GIVEN EXERCISE:
The listing must be reproduced in full, exactly as it stands.

DATA SEGMENT:
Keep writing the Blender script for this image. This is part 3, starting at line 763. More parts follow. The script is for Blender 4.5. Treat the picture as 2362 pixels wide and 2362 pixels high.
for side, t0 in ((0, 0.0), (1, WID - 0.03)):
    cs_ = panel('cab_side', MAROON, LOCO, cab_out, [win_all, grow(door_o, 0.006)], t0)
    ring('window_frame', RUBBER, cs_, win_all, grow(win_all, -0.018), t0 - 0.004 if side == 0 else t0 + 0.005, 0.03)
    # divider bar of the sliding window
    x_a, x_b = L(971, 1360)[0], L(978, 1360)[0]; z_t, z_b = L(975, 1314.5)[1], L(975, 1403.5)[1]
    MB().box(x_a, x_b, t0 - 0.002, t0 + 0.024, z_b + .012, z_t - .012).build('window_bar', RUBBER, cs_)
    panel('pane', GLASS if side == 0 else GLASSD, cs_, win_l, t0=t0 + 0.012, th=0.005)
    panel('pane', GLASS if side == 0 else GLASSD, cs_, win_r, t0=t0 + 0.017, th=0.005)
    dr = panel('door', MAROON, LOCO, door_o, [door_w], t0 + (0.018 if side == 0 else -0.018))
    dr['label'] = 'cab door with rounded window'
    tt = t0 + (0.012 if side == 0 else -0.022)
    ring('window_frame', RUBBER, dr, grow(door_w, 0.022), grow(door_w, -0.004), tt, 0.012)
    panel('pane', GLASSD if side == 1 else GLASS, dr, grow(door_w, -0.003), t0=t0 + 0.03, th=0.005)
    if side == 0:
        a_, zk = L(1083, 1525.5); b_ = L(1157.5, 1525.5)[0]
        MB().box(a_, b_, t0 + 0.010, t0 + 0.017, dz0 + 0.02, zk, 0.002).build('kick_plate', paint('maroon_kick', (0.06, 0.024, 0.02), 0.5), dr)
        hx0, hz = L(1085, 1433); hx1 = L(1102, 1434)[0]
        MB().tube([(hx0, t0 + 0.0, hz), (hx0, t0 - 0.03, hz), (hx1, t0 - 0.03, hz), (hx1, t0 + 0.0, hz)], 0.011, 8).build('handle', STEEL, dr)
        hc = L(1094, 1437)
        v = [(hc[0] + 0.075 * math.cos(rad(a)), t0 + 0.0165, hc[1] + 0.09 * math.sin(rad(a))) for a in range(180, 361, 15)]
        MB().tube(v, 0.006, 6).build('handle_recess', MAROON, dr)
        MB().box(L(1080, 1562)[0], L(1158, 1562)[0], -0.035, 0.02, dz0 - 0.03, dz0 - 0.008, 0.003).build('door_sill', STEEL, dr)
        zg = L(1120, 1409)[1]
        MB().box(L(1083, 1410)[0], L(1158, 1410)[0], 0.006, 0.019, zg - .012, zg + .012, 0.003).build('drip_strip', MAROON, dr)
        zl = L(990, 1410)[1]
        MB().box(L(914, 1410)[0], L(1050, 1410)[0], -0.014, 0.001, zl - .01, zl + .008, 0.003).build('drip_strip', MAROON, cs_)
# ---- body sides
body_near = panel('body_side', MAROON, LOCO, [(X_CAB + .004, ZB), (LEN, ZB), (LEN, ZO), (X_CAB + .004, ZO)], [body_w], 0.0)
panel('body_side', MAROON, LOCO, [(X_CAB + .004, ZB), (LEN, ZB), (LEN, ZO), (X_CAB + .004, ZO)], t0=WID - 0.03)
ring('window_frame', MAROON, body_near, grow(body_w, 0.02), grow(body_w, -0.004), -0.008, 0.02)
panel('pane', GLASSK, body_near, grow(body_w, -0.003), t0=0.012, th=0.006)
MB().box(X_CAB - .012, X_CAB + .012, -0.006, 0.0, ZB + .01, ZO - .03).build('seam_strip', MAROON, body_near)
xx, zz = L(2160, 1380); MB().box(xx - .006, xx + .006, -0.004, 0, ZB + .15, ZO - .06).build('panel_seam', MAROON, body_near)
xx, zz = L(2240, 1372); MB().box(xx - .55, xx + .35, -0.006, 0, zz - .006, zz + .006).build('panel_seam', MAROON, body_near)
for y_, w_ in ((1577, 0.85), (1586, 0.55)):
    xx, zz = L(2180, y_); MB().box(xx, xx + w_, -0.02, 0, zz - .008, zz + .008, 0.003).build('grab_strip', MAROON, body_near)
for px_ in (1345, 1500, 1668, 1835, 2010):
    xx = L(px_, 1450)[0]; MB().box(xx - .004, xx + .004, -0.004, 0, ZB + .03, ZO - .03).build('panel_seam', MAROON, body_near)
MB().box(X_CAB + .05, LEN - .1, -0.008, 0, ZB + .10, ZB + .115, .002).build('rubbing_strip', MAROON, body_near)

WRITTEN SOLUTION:
Keep writing the Blender script for this image. This is part 3, starting at line 763. More parts follow. The script is for Blender 4.5. Treat the picture as 2362 pixels wide and 2362 pixels high.
for side, t0 in ((0, 0.0), (1, WID - 0.03)):
    cs_ = panel('cab_side', MAROON, LOCO, cab_out, [win_all, grow(door_o, 0.006)], t0)
    ring('window_frame', RUBBER, cs_, win_all, grow(win_all, -0.018), t0 - 0.004 if side == 0 else t0 + 0.005, 0.03)
    # divider bar of the sliding window
    x_a, x_b = L(971, 1360)[0], L(978, 1360)[0]; z_t, z_b = L(975, 1314.5)[1], L(975, 1403.5)[1]
    MB().box(x_a, x_b, t0 - 0.002, t0 + 0.024, z_b + .012, z_t - .012).build('window_bar', RUBBER, cs_)
    panel('pane', GLASS if side == 0 else GLASSD, cs_, win_l, t0=t0 + 0.012, th=0.005)
    panel('pane', GLASS if side == 0 else GLASSD, cs_, win_r, t0=t0 + 0.017, th=0.005)
    dr = panel('door', MAROON, LOCO, door_o, [door_w], t0 + (0.018 if side == 0 else -0.018))
    dr['label'] = 'cab door with rounded window'
    tt = t0 + (0.012 if side == 0 else -0.022)
    ring('window_frame', RUBBER, dr, grow(door_w, 0.022), grow(door_w, -0.004), tt, 0.012)
    panel('pane', GLASSD if side == 1 else GLASS, dr, grow(door_w, -0.003), t0=t0 + 0.03, th=0.005)
    if side == 0:
        a_, zk = L(1083, 1525.5); b_ = L(1157.5, 1525.5)[0]
        MB().box(a_, b_, t0 + 0.010, t0 + 0.017, dz0 + 0.02, zk, 0.002).build('kick_plate', paint('maroon_kick', (0.06, 0.024, 0.02), 0.5), dr)
        hx0, hz = L(1085, 1433); hx1 = L(1102, 1434)[0]
        MB().tube([(hx0, t0 + 0.0, hz), (hx0, t0 - 0.03, hz), (hx1, t0 - 0.03, hz), (hx1, t0 + 0.0, hz)], 0.011, 8).build('handle', STEEL, dr)
        hc = L(1094, 1437)
        v = [(hc[0] + 0.075 * math.cos(rad(a)), t0 + 0.0165, hc[1] + 0.09 * math.sin(rad(a))) for a in range(180, 361, 15)]
        MB().tube(v, 0.006, 6).build('handle_recess', MAROON, dr)
        MB().box(L(1080, 1562)[0], L(1158, 1562)[0], -0.035, 0.02, dz0 - 0.03, dz0 - 0.008, 0.003).build('door_sill', STEEL, dr)
        zg = L(1120, 1409)[1]
        MB().box(L(1083, 1410)[0], L(1158, 1410)[0], 0.006, 0.019, zg - .012, zg + .012, 0.003).build('drip_strip', MAROON, dr)
        zl = L(990, 1410)[1]
        MB().box(L(914, 1410)[0], L(1050, 1410)[0], -0.014, 0.001, zl - .01, zl + .008, 0.003).build('drip_strip', MAROON, cs_)
# ---- body sides
body_near = panel('body_side', MAROON, LOCO, [(X_CAB + .004, ZB), (LEN, ZB), (LEN, ZO), (X_CAB + .004, ZO)], [body_w], 0.0)
panel('body_side', MAROON, LOCO, [(X_CAB + .004, ZB), (LEN, ZB), (LEN, ZO), (X_CAB + .004, ZO)], t0=WID - 0.03)
ring('window_frame', MAROON, body_near, grow(body_w, 0.02), grow(body_w, -0.004), -0.008, 0.02)
panel('pane', GLASSK, body_near, grow(body_w, -0.003), t0=0.012, th=0.006)
MB().box(X_CAB - .012, X_CAB + .012, -0.006, 0.0, ZB + .01, ZO - .03).build('seam_strip', MAROON, body_near)
xx, zz = L(2160, 1380); MB().box(xx - .006, xx + .006, -0.004, 0, ZB + .15, ZO - .06).build('panel_seam', MAROON, body_near)
xx, zz = L(2240, 1372); MB().box(xx - .55, xx + .35, -0.006, 0, zz - .006, zz + .006).build('panel_seam', MAROON, body_near)
for y_, w_ in ((1577, 0.85), (1586, 0.55)):
    xx, zz = L(2180, y_); MB().box(xx, xx + w_, -0.02, 0, zz - .008, zz + .008, 0.003).build('grab_strip', MAROON, body_near)
for px_ in (1345, 1500, 1668, 1835, 2010):
    xx = L(px_, 1450)[0]; MB().box(xx - .004, xx + .004, -0.004, 0, ZB + .03, ZO - .03).build('panel_seam', MAROON, body_near)
MB().box(X_CAB + .05, LEN - .1, -0.008, 0, ZB + .10, ZB + .115, .002).build('rubbing_strip', MAROON, body_near)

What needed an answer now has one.